Venturi flow calculations

[bjenks]

I am trying to do some energy calculations for an aquaculture project that is trying to calculate different methods of creating flow in a channel and injecting air into water. So I am electrical engineer in background, but have some basic fluid knowledge. They currently want me to evaluate a 2 HP pump with a 2" PVC pipe going in to multiple 2" venturi with a 1"x 60" pipe at the throat of the venturi. My job is to determine how much air is being injected and then the total flow. So assuming the entry is P1*A1 and the throat is P2*A2 and the water going into the venturi is at 30 psi at a velocity of 8.17 f/s in a 2" pipe I solved for P2. I came up with P2=P1 + C*(SW*V1^2(1-1/B^2)/(2*g)) where B=A2/A1 and SW=Specific weight and g=gravity rate and C=discharge coefficient. Is that correct? Step 2) Assuming the 1" throat injector pipe is supplied from sea level atmosphere at 14.7 psi, is it true that I have to get P2 below 14.7 to start sucking air in? by playing with the B I can get the pressure down to minus 45 psi which is impossible so there must be a theoretical limit on P2 (Choke flow)? Suppose P2 is at 7 psi from the water flow and I used Poisevilles Equation to determine R of .667, does that mean the air intake is (14.7-7)/.667 (I have some conversion in so that I come up with 298 CFH. The problem is Mazzei Injectors show a much different number. I have enclosed a spread sheet to show my calcs.

 

[chicopee]

Get Mark or Kent ME Power handbooks and the subject on injectors is well covered. If your static pressure at the throat of the venturi is greater than atmospheric pressure, I don't see how air can be aspirated, so you'll have to size the throat using Bernouilli's equation. The specific weight of the liquid at the throat will need to be modified with the introduction of the air stream and a subject on that aspect is well covered under air lift pumps also detailed in the above references.

 

[bjenks]

Thanks chicopee, I actually have the Marks Standard Handbook for ME and it does have the basic venturi info, but nothing on design of a system that consist of a incompressible fluid going through a venturi that then suck in air and pushes out a combined mixture. air lift pumps are based on blowing air into a tube that changes the density of the water/air and thus causes it to rise.
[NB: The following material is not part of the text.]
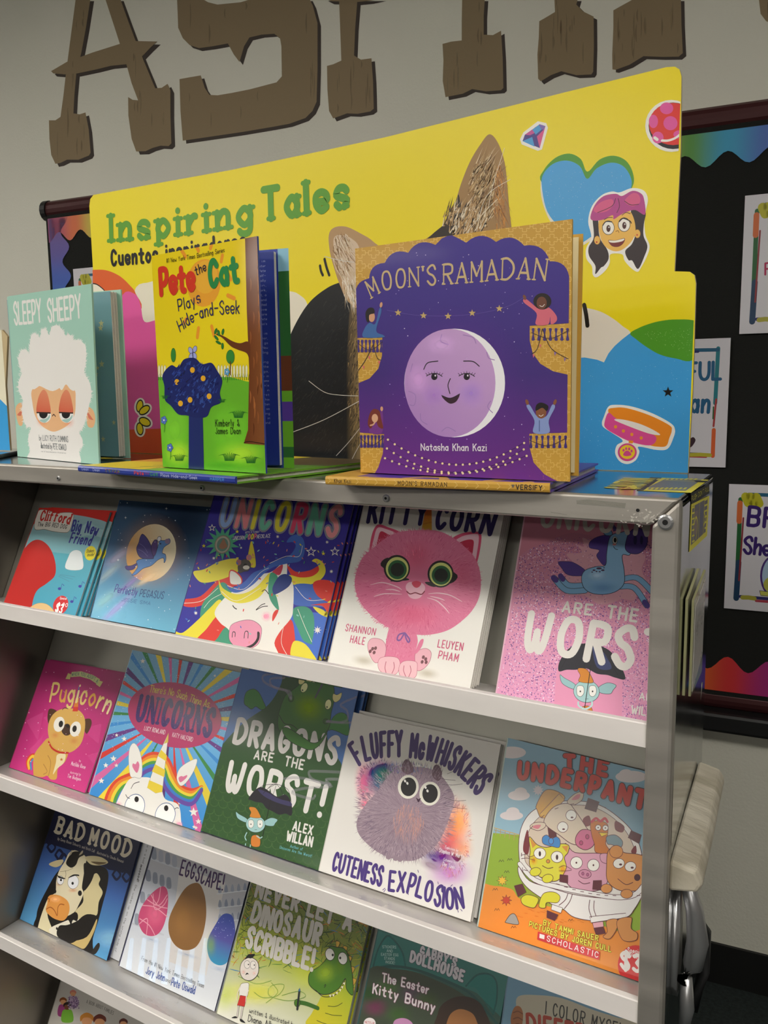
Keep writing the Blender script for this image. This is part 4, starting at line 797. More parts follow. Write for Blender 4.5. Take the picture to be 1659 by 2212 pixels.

I am not sure if you were envisioning that as part of your response. Venturi Injector aeration is a different process.

 

[chicopee]

With air lift pumps, I am suggesting that there are formulae for densities of water, air and solids(which become entrained) in the mixtures. A mixture of water and air at the throat is what you'll need in the application of the first law, at least that is the way I would approach the problem.
There will be suction of air at the throat or even past the throat where you still have high velocities. A simple experiment would be to expose one end of a plastic tube perpendicular to the water jet from a nozzle supplying recirculated water to a pool and the other end to atmosphere. Air will be aspirated which is what you want,a two phase flow. Another example would be the old snow gun technology used in ski area where water and air are combined in a ventury and released to atmosphere as a fine spray turned to ice.